[Homeroast] coffee in Australia

Zara Haimo zara at haimo.net
Mon Nov 22 19:25:20 CST 2010

I had 4 really good cups of coffee during the 2 weeks I was in Australia this fall/their spring.  One cup was a macchiato at Mecca in Sydney - outstanding small roaster and coffee house with a couple of locations in town.  If you're in Sydney, that's the place to go if you don't have access to homeroast.  Three cups were "short black" or espresso at Skybury coffee farm which I visited my last day there.  "Long black" is what they call an Americano.  One of the staff took me around the grounds - much of what I saw was yellow catui if I spelled that right.  They irrigate because there isn't much rainfall on the tablelands in northeastern Australia.  The farm is at 500 meters or about 1650 feet and an hour's drive from Cairns in Queensland.  They force simultaneous flowering and fruiting by withholding water for a few weeks and then resuming irrigation.  High labor costs means that picking is mechanized.

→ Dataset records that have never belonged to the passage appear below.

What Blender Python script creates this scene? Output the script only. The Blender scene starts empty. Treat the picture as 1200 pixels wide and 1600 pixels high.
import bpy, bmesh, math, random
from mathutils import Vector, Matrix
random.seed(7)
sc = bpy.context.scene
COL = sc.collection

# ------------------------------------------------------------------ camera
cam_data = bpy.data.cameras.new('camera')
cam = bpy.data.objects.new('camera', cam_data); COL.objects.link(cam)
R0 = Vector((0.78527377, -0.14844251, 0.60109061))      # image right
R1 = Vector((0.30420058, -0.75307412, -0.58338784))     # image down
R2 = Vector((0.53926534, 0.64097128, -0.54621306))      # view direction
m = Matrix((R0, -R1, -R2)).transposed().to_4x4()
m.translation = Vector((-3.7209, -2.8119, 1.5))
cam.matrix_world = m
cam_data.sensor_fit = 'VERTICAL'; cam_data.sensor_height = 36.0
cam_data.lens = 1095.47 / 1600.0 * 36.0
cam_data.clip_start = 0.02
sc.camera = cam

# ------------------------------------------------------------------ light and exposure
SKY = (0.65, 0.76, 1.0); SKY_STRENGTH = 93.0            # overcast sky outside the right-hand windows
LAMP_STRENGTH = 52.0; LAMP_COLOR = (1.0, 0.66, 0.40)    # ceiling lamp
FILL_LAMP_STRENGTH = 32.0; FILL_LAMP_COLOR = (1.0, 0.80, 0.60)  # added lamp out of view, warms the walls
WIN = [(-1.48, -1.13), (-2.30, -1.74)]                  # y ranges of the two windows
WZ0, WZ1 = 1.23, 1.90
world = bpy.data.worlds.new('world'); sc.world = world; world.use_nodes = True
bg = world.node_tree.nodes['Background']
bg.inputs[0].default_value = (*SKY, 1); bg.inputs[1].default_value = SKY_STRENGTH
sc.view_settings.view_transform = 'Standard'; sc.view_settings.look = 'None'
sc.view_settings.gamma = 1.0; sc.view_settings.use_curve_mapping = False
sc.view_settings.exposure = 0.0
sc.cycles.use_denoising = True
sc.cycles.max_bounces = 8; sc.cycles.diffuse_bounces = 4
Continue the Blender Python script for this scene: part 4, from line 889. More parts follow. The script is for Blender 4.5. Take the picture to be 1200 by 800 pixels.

I also spent a bit of time talking to the owner.  I thought the shots he and his staff pulled for me were excellent with a long sweet finish that lasted a couple of hours after I drove away, but he kept apologizing for only having the dregs of the past year's production left.  He said the European market takes all his best coffee and he sold out completely this year.  He expects to have a bigger and better harvest in the next year as the drought that has affected much of Australia for the last dozen years has ended.  He's also adjusting his processing techniques to bring out more of the sweetness and said the coming year should be his best ever.  I had planned to bring some greens home, but he is going to send me some of the new crop when it comes in this summer.  

I've posted some photos from Skybury at http://www.facebook.com/album.php?aid=244880&id=557478721&l=f779fbdd0d   In addition to coffee, they also grow a variety of fruit including mangos, papayas, longons, and bananas.  Note the kangaroos and wallabees grazing on the grass at dusk.